Based on the FIL, to successfully ensure that contracts with significant third-party providers* properly address business continuity and incident response, Financial Institutions should act to eliminate gaps with their key providers.

Here are the contractual specifics that examiners have identified as potential gaps in recent examinations:

  1. Some contracts do not require the service provider to maintain a business continuity plan, establish recovery standards, or define contractual remedies if the technology service provider misses a recovery time objective.
  2. Other contracts did not sufficiently detail the technology service provider’s security incident responsibilities. For example, details such as notifying the financial institution, regulators, or law enforcement when there was an event of a security or cybersecurity incident were not specified.
  3. Additionally, some contracts did not clearly define key contract terms used in contractual documentation relating to business continuity and incident response. An example of their use of undefined/unclear key contract terms is deciding what constitutes as a “security event” or a “service interruption”.

The FIL goes on to state that:

“When contracts leave gaps in business continuity and incident response, it is prudent for the financial institution to assess any resultant risks and implement compensating controls to mitigate them. For example, a financial institution may obtain supplementary business continuity documentation from the service provider or modify the financial institution’s own business continuity plan to address contractual uncertainties.”

The FIL concludes by reminding FI’s that under Section 3 of the Bank Service Company Act (BSCA), FI’s have a responsibility to report all contracts and relationships with certain service providers. The FI is responsible for notifying regulatory agencies of a relationship with a new vendor within 30 days after the service contract is created or the performance of the service, whichever occurs first. The actual reporting form is here. I provide more information on this (and have even quoted Don Saxinger, who is still with the FDIC and listed as the agency contact on the FIL!) in a previous blog post.

In summary, I think examiners expect you to more closely scrutinize your critical vendor contracts, looking for gaps that might indicate unmitigated risks. One way we address this for our customers is through testing. When we conduct testing, whether it’s a traditional disaster or a cyber incident scenario, we incorporate discussion of the actual vendor contract specifics. I.e., what does the contract say about the vendor meeting their recovery time objectives, and are their RTO’s within ours? What does the contract say about incident notification if the vendor has a cyber incident involving our data? How do they define a “recovery incident” or a “security incident”, and how does that compare to our definition? These details matter because your recovery procedures depend on what your provider is, and is not, legally obligated to do…and all that should be spelled out in the contract!

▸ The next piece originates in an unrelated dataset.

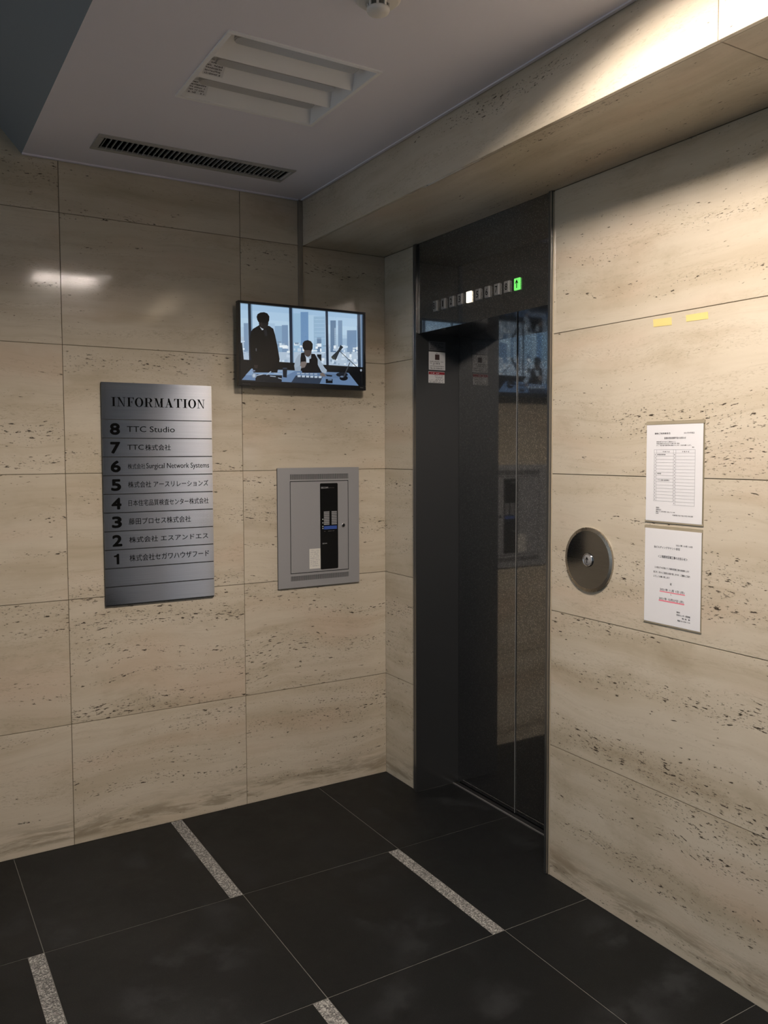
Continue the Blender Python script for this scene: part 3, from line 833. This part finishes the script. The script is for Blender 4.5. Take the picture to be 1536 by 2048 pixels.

*According to regulators: “A third-party relationship should be considered significant if the institution’s relationship with the third party is a new relationship or involves implementing new bank activities; the relationship has a material effect on the institution’s revenues or expenses; the third party performs critical functions; the third party stores, accesses, transmits, or performs transactions on sensitive customer information; the third party markets bank products or services; the third party provides a product or performs a service involving subprime lending or card payment transactions; or the third party poses risks that could significantly affect earnings or capital.”